Federico Pontiggia da cinematografo.it

 

Giulio Martini

(domenica pomeriggio)

Il vegliardo Clint racconta un fiaba western,con autoironia e mettendo a dura prova l'incredulità, sempre sospesa per altro al cinema, dei suoi estimatori.

Ancora una volta ha una missione da compiere, ancora una volta la coscienza la vince sulla legge specie se c'è da aiutare/istruire un giovane.

La morale  pseudo - carducciana è :" La mia favola -non breve - è quasi finita, il solo immortale è l'Amor".

Coraggioso cmq e per questo da non disprezzare.

 

 

Angelo Sabbadini

(lunedì sera

Domina il desiderio di redenzione in "Cry Macho". E l'utopia sembra realizzarsi in Messico nella "Casa di Marta" dove il cavaliere pallido sembra mettere fine ai suoi struggimenti. L'ennesima variazione sui temi cari a Clint Eastwood scivola però sulla sceneggiatura: questa volta il fido Nick Schenk costruisce un trattamento che spesso lascia perplessi per le semplificazioni e le ripetute incongruenze.

 

 

 

 

Carlo Caspani

(mercoledì sera)

Le forze oscure dell'informatica, del digitale e dell'elettricità congiurano contro i malcaspitati amici del Bazin che mercoledì scorso hanno dovuto rinunciare alla proiezione per mancanza di sonoro: ci fosse stato almeno un pianista come ai bei tempi...

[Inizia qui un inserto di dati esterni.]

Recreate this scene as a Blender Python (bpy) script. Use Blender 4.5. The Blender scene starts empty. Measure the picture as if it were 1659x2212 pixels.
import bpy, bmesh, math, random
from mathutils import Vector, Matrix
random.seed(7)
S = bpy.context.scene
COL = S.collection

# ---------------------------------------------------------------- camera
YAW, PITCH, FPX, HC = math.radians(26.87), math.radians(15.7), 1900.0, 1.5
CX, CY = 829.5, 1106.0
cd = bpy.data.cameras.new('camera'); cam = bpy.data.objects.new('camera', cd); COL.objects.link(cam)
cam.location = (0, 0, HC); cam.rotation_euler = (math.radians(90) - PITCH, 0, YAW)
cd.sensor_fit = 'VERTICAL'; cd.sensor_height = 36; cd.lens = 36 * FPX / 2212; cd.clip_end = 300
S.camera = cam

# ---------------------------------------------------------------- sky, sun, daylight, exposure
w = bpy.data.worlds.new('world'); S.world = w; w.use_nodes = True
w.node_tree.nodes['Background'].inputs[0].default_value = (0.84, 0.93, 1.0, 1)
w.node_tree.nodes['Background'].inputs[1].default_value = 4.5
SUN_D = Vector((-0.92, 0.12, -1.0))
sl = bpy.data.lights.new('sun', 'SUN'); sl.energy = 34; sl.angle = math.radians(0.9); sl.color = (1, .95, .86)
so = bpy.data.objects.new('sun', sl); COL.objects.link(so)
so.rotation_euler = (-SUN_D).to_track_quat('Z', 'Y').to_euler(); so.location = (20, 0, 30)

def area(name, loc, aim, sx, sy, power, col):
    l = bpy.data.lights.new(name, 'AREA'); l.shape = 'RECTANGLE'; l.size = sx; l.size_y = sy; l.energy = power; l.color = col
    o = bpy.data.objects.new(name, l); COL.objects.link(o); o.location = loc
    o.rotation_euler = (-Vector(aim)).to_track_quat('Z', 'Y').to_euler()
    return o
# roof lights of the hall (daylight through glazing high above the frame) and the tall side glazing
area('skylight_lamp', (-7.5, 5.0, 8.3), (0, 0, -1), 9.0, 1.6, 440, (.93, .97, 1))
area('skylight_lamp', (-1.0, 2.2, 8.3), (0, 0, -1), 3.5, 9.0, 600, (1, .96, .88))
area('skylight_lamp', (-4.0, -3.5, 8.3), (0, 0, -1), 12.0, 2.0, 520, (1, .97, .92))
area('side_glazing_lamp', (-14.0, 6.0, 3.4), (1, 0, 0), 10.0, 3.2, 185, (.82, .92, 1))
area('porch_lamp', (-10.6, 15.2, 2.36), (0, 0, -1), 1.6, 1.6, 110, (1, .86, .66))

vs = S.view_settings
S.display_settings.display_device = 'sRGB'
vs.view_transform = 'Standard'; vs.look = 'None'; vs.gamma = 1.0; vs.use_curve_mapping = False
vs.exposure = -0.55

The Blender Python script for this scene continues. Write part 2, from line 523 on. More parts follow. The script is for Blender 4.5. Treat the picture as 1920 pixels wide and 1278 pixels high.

Parlando del film, un nuovo tassello del percorso "all'inverso" di Eastwood regista e attore, che sembra rivisitare i luoghi e i personaggi del suo cinema adattandoli alla saggezza e alla senectus contro cui non puoi combattere (classe 1930...) Una vicenda di recupero della figura paterna, un viaggio salvifico con sirena travestita da ostessa messicana, qualche concessione poco credibile alla passione per le donne del nostro stagionato Ganimede (voglio il nome del suo andrologo...), alla fine una favoletta feel-good che si conclude come tutti vorremmo in questo periodo prossimo alle feste. Continuiamo a preferire altri suoi film, ma siamo disposti ad accontentarci: la mano dietro alla macchina da presa è comunque ancora salda, onore quindi al merito e alla passione per il cinema dell'ex sindaco di Carmel.

 

 

Giorgio Brambilla

(venerdì sera)

Il vecchio Clint ci consegna un’opera nella quale dichiara che “questa storia del macho è sopravvalutata”: dopo essere stato simbolo di virilità per una sessantina d’anni, da Rawhide e dagli western di Leone all’ispettore Callaghan e così via, già con “Gli spietati” trenta (sic!) anni fa aveva demolito il genere e il personaggio che l’avevano reso celebre. Adesso va ancora più avanti e, superati i novanta, mette in scena un anziano cowboy che ha la stessa grinta e ironia di sempre, mescolate però con la consapevolezza della propria fragilità e del fatto che non si hanno tutte le risposte che da giovani si pensa di avere. Un piccolo film di una sincerità commovente, tutto centrato su di lui, il quale costituisce idealmente l’ultima lezione di un grande maestro di cinema e di umanità. Purtroppo è un po’ più sbrigativo e stereotipato di altre opere precedenti, ma merita ancora abbondantemente il prezzo del biglietto, soprattutto per i molti che in tutto questo tempo gli si sono davvero affezionati

Marco Massara

(jolly)

Colto dalla “sindrome di Allen” che fa realizzare un film dopo l’altro e forse anche dalla consapevolezza dell’ “essere in riserva”. Clint Eastwood ci regala il suo ultimo (?) film, traboccante dei propri stilemi e delle sue fortissime rettitudini morali.

La qualità però stavolta non va oltre quella del compitino ben fatto e non riesce ad accendere nello spettatore la partecipazione di suoi altri film di decisamente maggior spessore. In ogni caso onore al merito del decano dei registi e alle sue 92 primavere!